Fitch'ten, Euro Bölgesi ve İngiltere için resesyon beklentisi
Kredi derecelendirme kuruluşu Fitch, Euro Bölgesi ve İngiltere'nin son çeyrekte resesyona girmesinin beklendiğini bildirdi.
Kredi derecelendirme kuruluşu Fitch, şirketler için daha yüksek faiz giderinin ve kötüleşen iş koşullarının 2023 ve sonrasında temerrüt oranlarını artıracağı uyarısında bulunarak, Euro Bölgesi ve İngiltere'nin son çeyrekte resesyona girmesinin beklendiğini bildirdi.
Fitch'ten yapılan açıklamada, Avrupa Merkez Bankası'nın (ECB) refinansman oranını aralık ayına kadar yüzde 2'ye, İngiltere Merkez Bankası'nın da (BoE) politika faizini Şubat 2023'e kadar yüzde 3,25'e yükseltmesinin beklendiği belirtildi.
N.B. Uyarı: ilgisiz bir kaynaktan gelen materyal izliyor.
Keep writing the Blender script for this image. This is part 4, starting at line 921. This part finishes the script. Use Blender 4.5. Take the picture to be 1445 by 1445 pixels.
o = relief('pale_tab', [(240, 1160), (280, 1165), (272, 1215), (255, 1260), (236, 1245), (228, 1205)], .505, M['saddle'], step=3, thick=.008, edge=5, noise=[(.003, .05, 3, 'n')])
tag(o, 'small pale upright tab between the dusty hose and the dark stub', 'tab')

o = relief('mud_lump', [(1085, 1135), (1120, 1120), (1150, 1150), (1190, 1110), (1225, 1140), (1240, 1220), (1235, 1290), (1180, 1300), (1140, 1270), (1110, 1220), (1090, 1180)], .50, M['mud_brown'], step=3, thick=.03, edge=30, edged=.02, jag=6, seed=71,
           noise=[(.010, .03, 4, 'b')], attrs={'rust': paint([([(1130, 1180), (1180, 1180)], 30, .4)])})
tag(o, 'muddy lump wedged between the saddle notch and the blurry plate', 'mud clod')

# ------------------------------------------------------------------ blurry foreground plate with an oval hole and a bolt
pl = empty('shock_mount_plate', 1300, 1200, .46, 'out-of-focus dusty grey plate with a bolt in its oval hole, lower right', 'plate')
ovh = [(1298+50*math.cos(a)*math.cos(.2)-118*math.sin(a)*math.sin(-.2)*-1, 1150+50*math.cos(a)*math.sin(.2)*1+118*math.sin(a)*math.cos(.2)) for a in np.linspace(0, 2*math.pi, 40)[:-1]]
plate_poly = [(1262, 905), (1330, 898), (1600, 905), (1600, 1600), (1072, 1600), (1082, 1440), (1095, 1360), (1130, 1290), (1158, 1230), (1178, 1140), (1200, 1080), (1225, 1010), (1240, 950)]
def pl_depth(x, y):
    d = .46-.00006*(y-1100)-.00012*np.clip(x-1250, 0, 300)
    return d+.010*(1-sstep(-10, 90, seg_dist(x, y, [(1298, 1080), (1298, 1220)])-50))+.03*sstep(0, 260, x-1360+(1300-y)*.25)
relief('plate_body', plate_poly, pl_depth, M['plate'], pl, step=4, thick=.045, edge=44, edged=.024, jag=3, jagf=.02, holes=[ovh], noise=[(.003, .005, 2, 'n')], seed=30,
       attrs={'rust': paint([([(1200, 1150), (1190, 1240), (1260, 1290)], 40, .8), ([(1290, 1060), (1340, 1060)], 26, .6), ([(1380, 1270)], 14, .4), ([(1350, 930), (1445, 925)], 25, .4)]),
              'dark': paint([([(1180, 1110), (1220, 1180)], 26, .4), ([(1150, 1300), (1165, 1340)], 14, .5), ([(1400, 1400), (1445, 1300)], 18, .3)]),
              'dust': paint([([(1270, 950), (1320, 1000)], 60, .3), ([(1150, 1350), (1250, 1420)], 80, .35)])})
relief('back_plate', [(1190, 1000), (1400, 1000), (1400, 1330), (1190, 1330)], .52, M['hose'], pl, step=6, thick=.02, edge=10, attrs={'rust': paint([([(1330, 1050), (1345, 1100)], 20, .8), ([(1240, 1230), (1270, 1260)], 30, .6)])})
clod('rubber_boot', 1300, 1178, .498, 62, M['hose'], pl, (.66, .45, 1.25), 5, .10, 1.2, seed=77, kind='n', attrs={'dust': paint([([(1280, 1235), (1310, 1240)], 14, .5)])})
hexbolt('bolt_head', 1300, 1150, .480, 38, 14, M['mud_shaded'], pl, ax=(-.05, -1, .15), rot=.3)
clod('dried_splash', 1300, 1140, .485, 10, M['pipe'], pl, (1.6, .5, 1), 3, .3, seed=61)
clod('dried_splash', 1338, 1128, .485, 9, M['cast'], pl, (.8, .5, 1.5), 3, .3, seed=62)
ABD Merkez Bankası'nın (Fed) politika faizini yıl sonuna kadar yüzde 4'e çıkarması ve 2023 boyunca bu seviyede tutmasının öngörüldüğü kaydedilen açıklamada, yüksek enflasyon karşısında daha yüksek faiz giderinin ve kötüleşen iş koşullarının, şirketler için sıkıntı oluşturacağı, 2023 ve sonrasında temerrüt oranlarını yükselteceği uyarısında bulunuldu.
Açıklamada, Fitch'in en son Küresel Ekonomik Görünüm raporunda, Avrupa'daki doğal gaz krizi, yüksek enflasyon ve küresel para politikası sıkılaştırma hızındaki keskin bir ivmenin nasıl geniş ve derin bir resesyona yol açacağının vurgulandığı hatırlatılarak, Euro Bölgesi ve İngiltere'nin son çeyrekte resesyona girmesinin beklendiği aktarıldı.
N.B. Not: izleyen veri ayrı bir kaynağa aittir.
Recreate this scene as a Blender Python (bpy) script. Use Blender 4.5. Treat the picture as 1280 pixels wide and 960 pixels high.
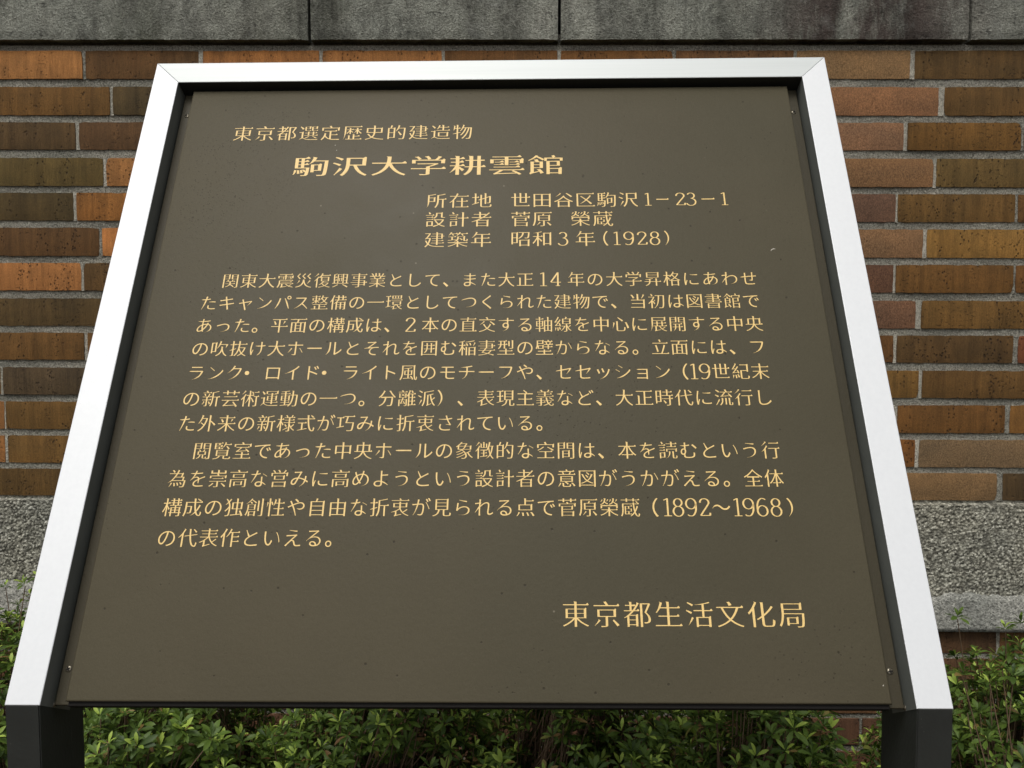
import bpy, bmesh, math, random
import numpy as np
from mathutils import Vector, Matrix, noise
for o in list(bpy.data.objects): bpy.data.objects.remove(o)
S = bpy.context.scene
C = S.collection
R = math.radians
random.seed(7)
EYE = 1.45            # camera height over the ground (m)

# ------------------------------------------------------------------ camera
cd = bpy.data.cameras.new('camera'); cam = bpy.data.objects.new('camera', cd); C.objects.link(cam)
rt = Vector((0.99993, 0.01121, 0.00326)); upv = Vector((-0.00392, 0.05920, 0.99824)); fw = Vector((-0.01100, 0.99818, -0.05924))
m = Matrix((rt, upv, -fw)).transposed().to_4x4(); m.translation = (0, 0, EYE)
cam.matrix_world = m
cd.sensor_width = 36; cd.lens = 36*1072/1280; cd.clip_start = .02; cd.clip_end = 500
S.camera = cam
# ------------------------------------------------------------------ sky, sun, exposure (bright overcast day)
SUN_EL, SUN_AZ = 62, 205        # azimuth measured from +Y clockwise: behind the camera, a little to the left
w = bpy.data.worlds.new('World'); S.world = w; w.use_nodes = True
nt = w.node_tree; bg = nt.nodes['Background']
sky = nt.nodes.new('ShaderNodeTexSky'); sky.sky_type = 'NISHITA'; sky.sun_disc = False
sky.sun_elevation = R(SUN_EL); sky.sun_rotation = R(SUN_AZ); sky.dust_density = 4; sky.air_density = 1.0
hs = nt.nodes.new('ShaderNodeHueSaturation'); hs.inputs['Saturation'].default_value = .22
nt.links.new(sky.outputs[0], hs.inputs['Color']); nt.links.new(hs.outputs[0], bg.inputs['Color'])
bg.inputs['Strength'].default_value = .13
sl = bpy.data.lights.new('sun', 'SUN'); sun = bpy.data.objects.new('sun', sl); C.objects.link(sun)
sl.energy = 1.5; sl.angle = R(28); sl.color = (1, .965, .91)
d = Vector((math.sin(R(SUN_AZ))*math.cos(R(SUN_EL)), math.cos(R(SUN_AZ))*math.cos(R(SUN_EL)), math.sin(R(SUN_EL))))
sun.rotation_euler = d.to_track_quat('Z', 'Y').to_euler()
S.view_settings.view_transform = 'Standard'; S.view_settings.look = 'None'
S.view_settings.exposure = 0.2; S.view_settings.gamma = 1

# ------------------------------------------------------------------ helpers
def tag(o, label=None, cat=None, group=None, kind=None):
    if label: o['label'] = label
    if cat: o['category'] = cat
    if group: o['group'] = group
    if kind: o['kind'] = kind
    return o
def link(name, me, parent=None, mats=(), smooth=False):
    for mt in mats: me.materials.append(mt)
    o = bpy.data.objects.new(name, me); C.objects.link(o); o.parent = parent
    if smooth: me.shade_smooth()
    return o
def from_bm(name, bm, parent=None, mats=(), smooth=False):
    me = bpy.data.meshes.new(name); bm.to_mesh(me); bm.free()
    return link(name, me, parent, mats, smooth)
def empty(name, loc=(0, 0, 0)):
    o = bpy.data.objects.new(name, None); o.empty_display_size = .1; o.location = loc; C.objects.link(o); return o
def srgb(r, g, b, k=1.0):
    f = lambda c: ((c/255+.055)/1.055)**2.4 if c > 10 else c/255/12.92
    return (f(r)*k, f(g)*k, f(b)*k, 1)

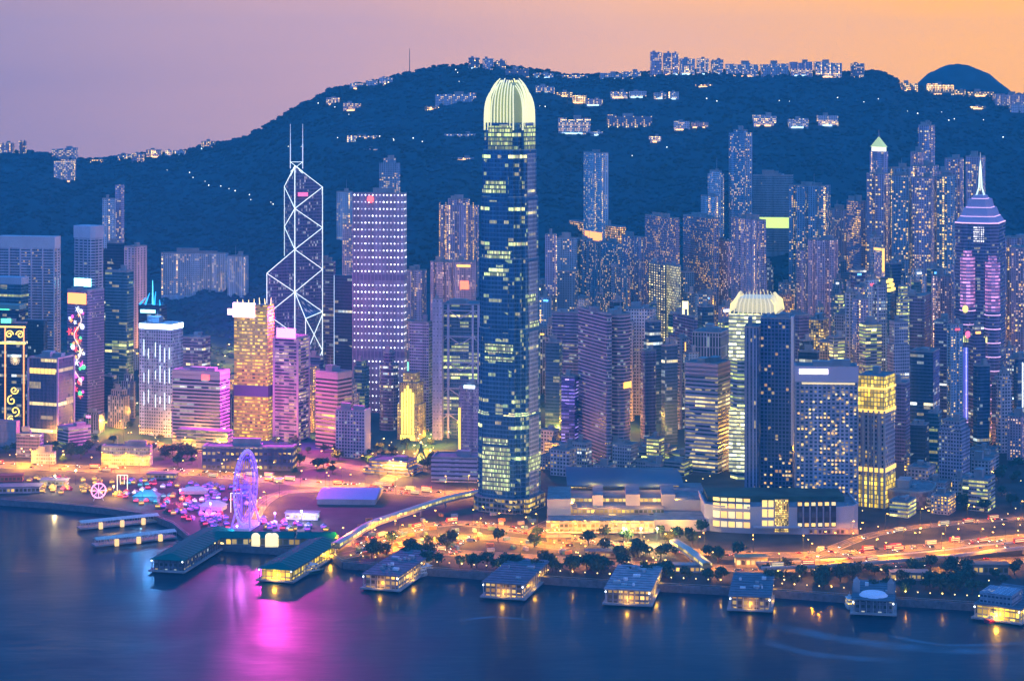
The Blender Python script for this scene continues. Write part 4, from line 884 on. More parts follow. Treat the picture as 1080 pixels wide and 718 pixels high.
tower('pink_topped_office', 'banded office with a plain pinkish top band left of the white-green lit tower', 723, 757, 771, 385, 2105, fac('facade_pto', Wall=(.46, .40, .50), Glass=(.03, .08, .13), Bay=2.2, Floor=4.2, WX=1, WZ=.5, Lit=.32, FloorLit=.15, Run=5, Strength=1.3, LitA=(1, .75, .3), LitB=CREAM), th=27, zb=LZ,
      bands=((2.0, 4.2), 3, .012, FB((.46, .38, .48))), rim=(13, .6, mat('pink_cap', (.60, .38, .44), .75, var=.1)), plantn=3)
# crowned tower at right of centre
def arccrown(root, P, w_, d, zt, rng):
    g = mat('arch_crown', (.8, .75, .6), .5, emit=(1, .80, .22), es=.9, sample=False); h = scl(P, 1)
    mb = MB(); mb.prism(scl(P, .82), zt, zt + 14, 0, 0, poly1=scl(P, .68)); mb.build('crown_drum', mat('arch_drum', (.7, .7, .5), .5, emit=(1, .75, .2), es=.35, sample=False), root)
    for s4 in range(4):
        for i in range(11):
            f = -1 + 2 * i / 10; hx, hy = (w_ / 2, d / 2)
            base = [(f * hx, -hy), (hx, f * hy), (-f * hx, hy), (-hx, -f * hy)][s4]
            mb = MB(); top = zt + 19 - 5 * f * f
            mb.tube((base[0], base[1], zt - 2), (base[0] * .93, base[1] * .93, zt + 9), .6, 0, 4); mb.tube((base[0] * .93, base[1] * .93, zt + 9), (base[0] * .74, base[1] * .74, top), .6, 0, 4, .3)
            mb.build('crown_fin', g, root)
LF = fac('facade_crown_lit', Wall=(.6, .6, .5), Glass=(.2, .2, .1), Bay=2, Floor=3.9, WX=1, WZ=.6, Lit=.95, FloorLit=.9, Run=2, Strength=1.5, LitA=(.95, 1, .5), LitB=(1, .92, .5), Cluster=0.)
def crown_side(root, P, w_, d, zt, rng):
    arccrown(root, P, w_, d, zt, rng)
    for z0, z1 in ((zt - 48, zt - 1), (8, zt * .42)):
        mb = MB(); mb.prism([(-w_ / 2 - .3, -d / 2 - .4), (w_ / 2 + .3, -d / 2 - .4), (w_ / 2 + .3, -d / 2 + 2), (-w_ / 2 - .3, -d / 2 + 2)], z0, z1, 0, 0); mb.build('lit_floors', LF, root)
tower('crowned_banded_tower', 'banded tower with a glowing arched crown of fins behind the dark twin-slab tower', 769, 818, 829, 331, 2060, fac('facade_cbt', Wall=(.34, .38, .46), Glass=(.03, .10, .14), Bay=2.2, Floor=3.9, WX=1, WZ=.5, Lit=.3, FloorLit=.2, Run=4, Strength=1.3, LitA=GREENY, LitB=CREAM), th=15, zb=LZ, kind='cham', extra=crown_side, plantn=0)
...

Fitch, ABD'nin 2023'ün ortalarında hafif bir resesyona gireceğini de tahmin etti.
Kuzey Akım boru hattı üzerinden gaz arzının tamamen durmasının Euro Bölgesi'nde resesyon olasılığını daha da artırdığı kaydedilen açıklamada, Rus gazının durmasının etkilerinin Avrupa Birliği (AB) ülkeleri arasında farklılık göstereceği belirtildi. Açıklamada, Almanya gibi Kuzey Akım boru hattına yüksek bağımlı ve gaz kaynaklarını çeşitlendirmek için düşük seçeneklere sahip olan ülkelerin sınırlı manevra alanına sahip olduğu aktarıldı.
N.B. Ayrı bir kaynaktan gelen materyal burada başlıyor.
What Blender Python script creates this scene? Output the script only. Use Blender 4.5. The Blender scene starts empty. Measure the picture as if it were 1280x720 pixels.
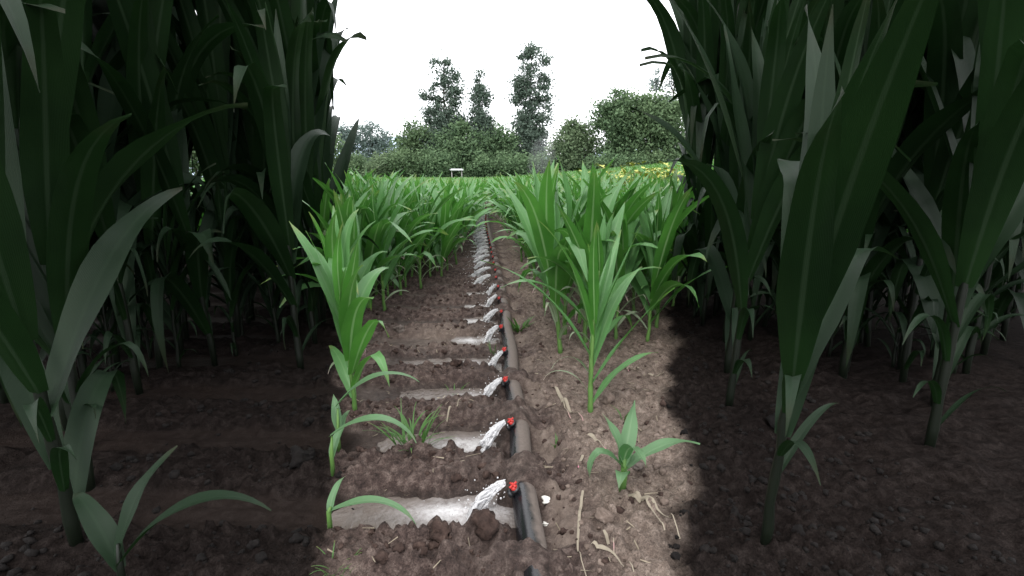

Fitch açıklamasında, yüksek doğal gaz fiyatlarının Avrupalı şirketlerin marjları ve nakit akışları üzerindeki baskıyı artırdığına işaret edilerek, bölgedeki gübre ve metal şirketlerinin uluslararası emsallerine kıyasla üretim ve rekabet gücünün azalması riskleriyle karşı karşıya olduğu ifade edildi.